»»
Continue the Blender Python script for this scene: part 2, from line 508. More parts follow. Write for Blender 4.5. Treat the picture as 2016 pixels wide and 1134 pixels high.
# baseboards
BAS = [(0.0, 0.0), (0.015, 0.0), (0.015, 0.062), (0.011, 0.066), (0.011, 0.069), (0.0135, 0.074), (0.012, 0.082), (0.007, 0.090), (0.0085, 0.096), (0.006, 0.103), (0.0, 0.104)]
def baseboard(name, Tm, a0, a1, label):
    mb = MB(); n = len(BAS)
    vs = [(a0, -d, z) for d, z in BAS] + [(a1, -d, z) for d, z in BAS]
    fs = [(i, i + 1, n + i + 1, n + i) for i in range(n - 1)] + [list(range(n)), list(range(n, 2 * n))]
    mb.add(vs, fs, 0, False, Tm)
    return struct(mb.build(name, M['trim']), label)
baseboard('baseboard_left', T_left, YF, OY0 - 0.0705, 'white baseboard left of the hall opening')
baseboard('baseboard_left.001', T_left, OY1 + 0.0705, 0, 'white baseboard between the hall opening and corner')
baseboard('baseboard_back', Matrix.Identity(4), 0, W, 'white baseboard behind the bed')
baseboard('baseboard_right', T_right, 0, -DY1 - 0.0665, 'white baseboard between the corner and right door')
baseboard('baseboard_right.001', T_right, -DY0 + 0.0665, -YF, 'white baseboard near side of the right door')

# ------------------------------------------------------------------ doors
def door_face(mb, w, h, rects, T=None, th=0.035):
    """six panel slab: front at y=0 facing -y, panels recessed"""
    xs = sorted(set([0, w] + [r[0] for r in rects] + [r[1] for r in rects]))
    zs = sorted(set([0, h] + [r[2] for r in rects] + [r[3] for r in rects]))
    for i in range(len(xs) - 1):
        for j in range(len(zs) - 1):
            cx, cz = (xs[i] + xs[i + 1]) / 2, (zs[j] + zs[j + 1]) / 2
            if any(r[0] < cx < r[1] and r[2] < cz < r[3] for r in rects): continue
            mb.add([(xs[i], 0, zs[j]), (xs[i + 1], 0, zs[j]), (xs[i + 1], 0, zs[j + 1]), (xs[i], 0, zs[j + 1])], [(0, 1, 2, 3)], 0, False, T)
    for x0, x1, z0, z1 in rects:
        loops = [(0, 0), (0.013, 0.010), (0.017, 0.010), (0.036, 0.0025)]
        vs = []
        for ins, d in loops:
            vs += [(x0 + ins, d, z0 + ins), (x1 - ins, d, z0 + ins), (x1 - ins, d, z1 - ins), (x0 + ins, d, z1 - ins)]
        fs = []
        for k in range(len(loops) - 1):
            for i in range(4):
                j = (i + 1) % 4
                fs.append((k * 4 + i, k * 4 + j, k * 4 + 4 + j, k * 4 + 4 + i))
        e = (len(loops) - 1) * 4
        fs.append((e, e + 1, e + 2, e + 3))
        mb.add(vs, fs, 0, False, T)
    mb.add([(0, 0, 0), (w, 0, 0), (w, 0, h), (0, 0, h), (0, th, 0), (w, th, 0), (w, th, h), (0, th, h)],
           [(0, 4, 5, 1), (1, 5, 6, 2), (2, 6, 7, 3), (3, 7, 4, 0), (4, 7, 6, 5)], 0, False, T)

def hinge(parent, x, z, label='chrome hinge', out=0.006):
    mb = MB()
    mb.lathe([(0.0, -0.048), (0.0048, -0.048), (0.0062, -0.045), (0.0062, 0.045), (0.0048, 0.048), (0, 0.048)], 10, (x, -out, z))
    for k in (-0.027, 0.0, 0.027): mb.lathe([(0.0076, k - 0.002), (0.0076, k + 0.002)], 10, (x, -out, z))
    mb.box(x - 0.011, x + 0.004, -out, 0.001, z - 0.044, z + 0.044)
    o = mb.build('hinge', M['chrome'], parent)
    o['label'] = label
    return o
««
#### Objective:
From the first line to the last, retype the data exactly.

#### Correct output:
Continue the Blender Python script for this scene: part 2, from line 508. More parts follow. Write for Blender 4.5. Treat the picture as 2016 pixels wide and 1134 pixels high.
# baseboards
BAS = [(0.0, 0.0), (0.015, 0.0), (0.015, 0.062), (0.011, 0.066), (0.011, 0.069), (0.0135, 0.074), (0.012, 0.082), (0.007, 0.090), (0.0085, 0.096), (0.006, 0.103), (0.0, 0.104)]
def baseboard(name, Tm, a0, a1, label):
    mb = MB(); n = len(BAS)
    vs = [(a0, -d, z) for d, z in BAS] + [(a1, -d, z) for d, z in BAS]
    fs = [(i, i + 1, n + i + 1, n + i) for i in range(n - 1)] + [list(range(n)), list(range(n, 2 * n))]
    mb.add(vs, fs, 0, False, Tm)
    return struct(mb.build(name, M['trim']), label)
baseboard('baseboard_left', T_left, YF, OY0 - 0.0705, 'white baseboard left of the hall opening')
baseboard('baseboard_left.001', T_left, OY1 + 0.0705, 0, 'white baseboard between the hall opening and corner')
baseboard('baseboard_back', Matrix.Identity(4), 0, W, 'white baseboard behind the bed')
baseboard('baseboard_right', T_right, 0, -DY1 - 0.0665, 'white baseboard between the corner and right door')
baseboard('baseboard_right.001', T_right, -DY0 + 0.0665, -YF, 'white baseboard near side of the right door')

# ------------------------------------------------------------------ doors
def door_face(mb, w, h, rects, T=None, th=0.035):
    """six panel slab: front at y=0 facing -y, panels recessed"""
    xs = sorted(set([0, w] + [r[0] for r in rects] + [r[1] for r in rects]))
    zs = sorted(set([0, h] + [r[2] for r in rects] + [r[3] for r in rects]))
    for i in range(len(xs) - 1):
        for j in range(len(zs) - 1):
            cx, cz = (xs[i] + xs[i + 1]) / 2, (zs[j] + zs[j + 1]) / 2
            if any(r[0] < cx < r[1] and r[2] < cz < r[3] for r in rects): continue
            mb.add([(xs[i], 0, zs[j]), (xs[i + 1], 0, zs[j]), (xs[i + 1], 0, zs[j + 1]), (xs[i], 0, zs[j + 1])], [(0, 1, 2, 3)], 0, False, T)
    for x0, x1, z0, z1 in rects:
        loops = [(0, 0), (0.013, 0.010), (0.017, 0.010), (0.036, 0.0025)]
        vs = []
        for ins, d in loops:
            vs += [(x0 + ins, d, z0 + ins), (x1 - ins, d, z0 + ins), (x1 - ins, d, z1 - ins), (x0 + ins, d, z1 - ins)]
        fs = []
        for k in range(len(loops) - 1):
            for i in range(4):
                j = (i + 1) % 4
                fs.append((k * 4 + i, k * 4 + j, k * 4 + 4 + j, k * 4 + 4 + i))
        e = (len(loops) - 1) * 4
        fs.append((e, e + 1, e + 2, e + 3))
        mb.add(vs, fs, 0, False, T)
    mb.add([(0, 0, 0), (w, 0, 0), (w, 0, h), (0, 0, h), (0, th, 0), (w, th, 0), (w, th, h), (0, th, h)],
           [(0, 4, 5, 1), (1, 5, 6, 2), (2, 6, 7, 3), (3, 7, 4, 0), (4, 7, 6, 5)], 0, False, T)

def hinge(parent, x, z, label='chrome hinge', out=0.006):
    mb = MB()
    mb.lathe([(0.0, -0.048), (0.0048, -0.048), (0.0062, -0.045), (0.0062, 0.045), (0.0048, 0.048), (0, 0.048)], 10, (x, -out, z))
    for k in (-0.027, 0.0, 0.027): mb.lathe([(0.0076, k - 0.002), (0.0076, k + 0.002)], 10, (x, -out, z))
    mb.box(x - 0.011, x + 0.004, -out, 0.001, z - 0.044, z + 0.044)
    o = mb.build('hinge', M['chrome'], parent)
    o['label'] = label
    return o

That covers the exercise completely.